Control, even a perception of it, can be comforting. Moreover, it feels like what a manager should be doing: Setting targets, monitoring adherence to procedures, directing, shaping the future of the business. Control feels essential—especially if you are the boss.

Except it turns out that far from being vital, top-down control carries serious costs, many of which have been hiding in plain sight. What is more, there is an alternative. And not a pie-in-the-sky fantasy conjured up on a whiteboard, but a real, working alternative. It has been practiced to varying degrees in companies around the world for decades. And in France in particular, it is taking on the character of a movement. Companies as large as Michelin and Carrefour are questioning their control structures and seeing real results from replacing them.

This alternative has never had a name because—fittingly, as you’ll see—it hasn’t really had a guru. Its principles have been passed from business leader to business leader like samizdat. But more recently it has started to come into the open. We call it corporate liberation.

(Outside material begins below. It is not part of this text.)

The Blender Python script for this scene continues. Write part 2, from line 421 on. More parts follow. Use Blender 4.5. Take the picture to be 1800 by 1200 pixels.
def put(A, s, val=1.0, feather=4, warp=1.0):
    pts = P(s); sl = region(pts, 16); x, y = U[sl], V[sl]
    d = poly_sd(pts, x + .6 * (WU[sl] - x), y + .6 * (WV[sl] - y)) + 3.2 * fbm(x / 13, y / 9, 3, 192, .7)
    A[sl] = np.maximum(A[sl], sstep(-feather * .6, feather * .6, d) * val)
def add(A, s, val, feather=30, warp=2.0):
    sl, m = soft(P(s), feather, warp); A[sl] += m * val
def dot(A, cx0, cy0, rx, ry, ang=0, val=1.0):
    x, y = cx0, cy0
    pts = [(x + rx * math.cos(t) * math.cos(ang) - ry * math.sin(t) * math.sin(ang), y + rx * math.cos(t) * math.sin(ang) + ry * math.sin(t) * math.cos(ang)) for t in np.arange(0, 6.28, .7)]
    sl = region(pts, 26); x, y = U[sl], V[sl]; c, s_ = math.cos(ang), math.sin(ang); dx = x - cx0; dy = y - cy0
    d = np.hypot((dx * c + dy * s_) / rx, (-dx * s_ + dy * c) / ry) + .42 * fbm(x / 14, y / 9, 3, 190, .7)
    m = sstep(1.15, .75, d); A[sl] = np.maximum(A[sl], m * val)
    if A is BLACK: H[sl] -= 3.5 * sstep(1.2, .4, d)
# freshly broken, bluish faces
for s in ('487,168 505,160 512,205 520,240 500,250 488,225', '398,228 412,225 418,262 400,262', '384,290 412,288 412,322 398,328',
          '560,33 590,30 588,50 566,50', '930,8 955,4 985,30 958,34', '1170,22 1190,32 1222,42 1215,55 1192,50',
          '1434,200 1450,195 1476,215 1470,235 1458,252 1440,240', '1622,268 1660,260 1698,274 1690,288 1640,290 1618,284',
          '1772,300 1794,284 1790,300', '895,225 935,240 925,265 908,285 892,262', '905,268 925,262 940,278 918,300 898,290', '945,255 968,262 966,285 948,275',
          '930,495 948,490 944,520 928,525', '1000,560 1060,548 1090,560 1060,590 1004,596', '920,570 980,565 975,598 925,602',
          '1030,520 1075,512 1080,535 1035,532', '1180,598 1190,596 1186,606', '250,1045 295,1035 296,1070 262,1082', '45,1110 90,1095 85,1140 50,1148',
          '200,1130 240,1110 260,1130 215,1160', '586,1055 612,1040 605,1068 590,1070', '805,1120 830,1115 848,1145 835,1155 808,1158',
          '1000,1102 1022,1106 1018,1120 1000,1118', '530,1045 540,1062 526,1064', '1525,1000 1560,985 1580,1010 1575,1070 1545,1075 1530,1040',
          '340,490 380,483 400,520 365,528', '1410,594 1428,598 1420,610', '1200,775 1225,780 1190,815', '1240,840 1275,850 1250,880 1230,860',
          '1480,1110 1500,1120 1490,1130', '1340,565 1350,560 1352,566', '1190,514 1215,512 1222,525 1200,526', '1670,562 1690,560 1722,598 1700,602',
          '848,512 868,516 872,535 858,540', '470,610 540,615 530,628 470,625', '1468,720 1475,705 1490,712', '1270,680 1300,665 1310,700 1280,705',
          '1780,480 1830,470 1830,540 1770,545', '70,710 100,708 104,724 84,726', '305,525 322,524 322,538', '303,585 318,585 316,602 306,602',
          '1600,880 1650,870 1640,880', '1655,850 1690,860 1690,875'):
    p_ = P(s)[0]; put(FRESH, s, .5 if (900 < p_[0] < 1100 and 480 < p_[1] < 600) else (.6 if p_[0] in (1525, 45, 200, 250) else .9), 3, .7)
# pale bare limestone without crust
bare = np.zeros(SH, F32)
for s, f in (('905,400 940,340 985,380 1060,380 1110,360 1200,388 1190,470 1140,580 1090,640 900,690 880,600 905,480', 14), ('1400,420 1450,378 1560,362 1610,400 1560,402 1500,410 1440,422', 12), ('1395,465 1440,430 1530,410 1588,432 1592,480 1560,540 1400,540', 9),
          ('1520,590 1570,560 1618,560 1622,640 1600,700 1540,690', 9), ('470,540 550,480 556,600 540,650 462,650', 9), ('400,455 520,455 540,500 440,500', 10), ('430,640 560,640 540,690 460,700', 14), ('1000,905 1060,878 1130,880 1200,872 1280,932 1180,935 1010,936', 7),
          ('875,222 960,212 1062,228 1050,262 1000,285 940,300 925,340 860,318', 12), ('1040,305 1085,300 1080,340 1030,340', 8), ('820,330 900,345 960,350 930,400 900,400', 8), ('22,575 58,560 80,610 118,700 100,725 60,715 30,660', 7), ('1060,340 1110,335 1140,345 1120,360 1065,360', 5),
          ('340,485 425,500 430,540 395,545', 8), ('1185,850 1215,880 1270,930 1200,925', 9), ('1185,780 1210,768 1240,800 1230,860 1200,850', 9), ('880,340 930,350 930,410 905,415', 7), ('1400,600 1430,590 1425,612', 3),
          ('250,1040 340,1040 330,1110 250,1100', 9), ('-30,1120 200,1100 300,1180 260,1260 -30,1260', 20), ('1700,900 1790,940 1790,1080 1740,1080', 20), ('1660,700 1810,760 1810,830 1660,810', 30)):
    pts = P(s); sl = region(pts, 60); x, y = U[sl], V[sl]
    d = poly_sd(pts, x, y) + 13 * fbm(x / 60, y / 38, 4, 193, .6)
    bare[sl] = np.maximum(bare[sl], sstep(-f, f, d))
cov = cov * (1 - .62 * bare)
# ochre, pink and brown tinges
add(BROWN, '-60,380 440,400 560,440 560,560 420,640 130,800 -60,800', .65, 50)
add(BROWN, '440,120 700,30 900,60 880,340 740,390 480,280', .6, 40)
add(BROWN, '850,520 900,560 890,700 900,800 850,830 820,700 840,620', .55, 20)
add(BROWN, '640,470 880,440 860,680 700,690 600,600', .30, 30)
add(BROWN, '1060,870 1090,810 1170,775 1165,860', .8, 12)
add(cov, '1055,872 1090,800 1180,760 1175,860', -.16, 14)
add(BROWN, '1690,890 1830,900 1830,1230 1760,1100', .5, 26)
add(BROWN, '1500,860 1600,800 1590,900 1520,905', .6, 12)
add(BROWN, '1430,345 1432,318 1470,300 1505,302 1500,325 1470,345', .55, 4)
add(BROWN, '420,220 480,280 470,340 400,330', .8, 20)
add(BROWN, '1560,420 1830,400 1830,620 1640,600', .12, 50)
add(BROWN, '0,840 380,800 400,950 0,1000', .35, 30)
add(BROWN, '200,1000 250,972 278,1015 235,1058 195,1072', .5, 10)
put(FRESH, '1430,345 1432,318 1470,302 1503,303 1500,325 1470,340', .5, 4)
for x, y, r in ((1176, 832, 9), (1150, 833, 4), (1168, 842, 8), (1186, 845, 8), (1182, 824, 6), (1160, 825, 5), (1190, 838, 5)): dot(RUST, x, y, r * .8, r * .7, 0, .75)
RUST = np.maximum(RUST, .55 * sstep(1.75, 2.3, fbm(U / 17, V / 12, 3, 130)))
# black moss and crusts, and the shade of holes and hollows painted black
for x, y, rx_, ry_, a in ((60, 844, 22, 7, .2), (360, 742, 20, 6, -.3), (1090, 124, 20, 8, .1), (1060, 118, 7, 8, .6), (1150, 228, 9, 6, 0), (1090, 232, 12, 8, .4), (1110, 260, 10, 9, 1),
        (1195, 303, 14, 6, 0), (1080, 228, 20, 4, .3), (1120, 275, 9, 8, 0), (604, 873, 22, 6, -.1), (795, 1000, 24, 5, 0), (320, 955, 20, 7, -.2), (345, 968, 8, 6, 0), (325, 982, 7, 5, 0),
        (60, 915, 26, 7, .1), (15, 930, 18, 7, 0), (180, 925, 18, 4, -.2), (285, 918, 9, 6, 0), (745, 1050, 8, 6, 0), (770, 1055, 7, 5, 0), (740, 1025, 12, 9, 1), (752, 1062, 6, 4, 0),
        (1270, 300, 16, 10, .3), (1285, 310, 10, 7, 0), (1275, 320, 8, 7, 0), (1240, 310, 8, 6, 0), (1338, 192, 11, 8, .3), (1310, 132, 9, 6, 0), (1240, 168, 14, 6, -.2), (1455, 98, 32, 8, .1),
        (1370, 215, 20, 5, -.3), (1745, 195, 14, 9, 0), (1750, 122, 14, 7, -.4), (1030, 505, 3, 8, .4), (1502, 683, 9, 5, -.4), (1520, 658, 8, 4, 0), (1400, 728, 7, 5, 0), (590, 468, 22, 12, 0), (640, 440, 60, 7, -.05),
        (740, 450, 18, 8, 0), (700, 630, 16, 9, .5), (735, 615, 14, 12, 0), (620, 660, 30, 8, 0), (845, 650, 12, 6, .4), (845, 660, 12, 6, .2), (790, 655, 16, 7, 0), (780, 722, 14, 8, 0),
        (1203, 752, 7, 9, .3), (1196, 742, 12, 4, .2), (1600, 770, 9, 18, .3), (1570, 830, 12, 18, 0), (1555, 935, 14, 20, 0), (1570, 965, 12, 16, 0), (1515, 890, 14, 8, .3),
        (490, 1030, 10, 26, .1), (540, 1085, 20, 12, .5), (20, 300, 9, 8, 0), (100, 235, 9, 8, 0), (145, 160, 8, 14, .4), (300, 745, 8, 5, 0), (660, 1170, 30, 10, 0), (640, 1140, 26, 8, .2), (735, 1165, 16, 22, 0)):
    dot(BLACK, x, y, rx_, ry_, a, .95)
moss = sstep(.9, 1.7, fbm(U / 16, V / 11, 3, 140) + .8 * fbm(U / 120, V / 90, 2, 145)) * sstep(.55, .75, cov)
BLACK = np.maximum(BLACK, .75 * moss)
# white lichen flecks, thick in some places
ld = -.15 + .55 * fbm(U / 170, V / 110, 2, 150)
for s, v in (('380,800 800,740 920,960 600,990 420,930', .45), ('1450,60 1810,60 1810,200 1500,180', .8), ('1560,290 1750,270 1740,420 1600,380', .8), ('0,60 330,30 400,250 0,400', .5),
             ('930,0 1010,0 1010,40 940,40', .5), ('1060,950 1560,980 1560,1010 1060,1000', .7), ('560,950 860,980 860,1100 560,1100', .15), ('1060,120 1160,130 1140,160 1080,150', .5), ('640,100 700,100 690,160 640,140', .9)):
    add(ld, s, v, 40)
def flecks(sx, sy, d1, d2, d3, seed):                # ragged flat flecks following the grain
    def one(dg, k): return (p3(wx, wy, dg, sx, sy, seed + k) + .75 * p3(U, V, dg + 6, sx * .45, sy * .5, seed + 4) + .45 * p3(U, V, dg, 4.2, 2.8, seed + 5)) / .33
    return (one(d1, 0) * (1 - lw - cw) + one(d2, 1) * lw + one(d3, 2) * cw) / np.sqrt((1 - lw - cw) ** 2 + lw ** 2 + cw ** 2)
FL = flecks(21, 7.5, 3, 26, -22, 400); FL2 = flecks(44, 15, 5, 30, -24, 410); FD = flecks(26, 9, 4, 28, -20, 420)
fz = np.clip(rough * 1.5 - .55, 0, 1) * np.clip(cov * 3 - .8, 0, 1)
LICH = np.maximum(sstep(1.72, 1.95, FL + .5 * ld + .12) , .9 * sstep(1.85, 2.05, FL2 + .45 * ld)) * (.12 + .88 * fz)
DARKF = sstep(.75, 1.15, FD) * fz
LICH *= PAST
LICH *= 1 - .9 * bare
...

The idea can be stated simply enough: A liberated company allows employees complete freedom and responsibility to take actions that they—not their managers—decide are best for their company’s vision. That doesn’t mean that these firms are unmanaged. On the contrary, the specific actions that we observed in close to one hundred liberated companies prove the opposite.

For example, every morning, a liberated company’s manager would ask whether there is anything preventing her team from doing their best. That may not sound unusual, but here’s the first twist: When her team shares a problem or an opportunity with her, she will not offer a solution. Instead, she asks them to find their own—after ensuring that there isn’t something she’s doing that would get in the way.

When a new project comes in, the manager does not devise a plan to complete it. Instead, she asks the team to do so. In making these choices, she accomplishes two vital things. She places herself in service of her team, rather than above them as a supervisor, and this in turn has a direct impact on the behavior of her team: It starts to liberate them to act on their own initiative, rather than passively awaiting direction from above.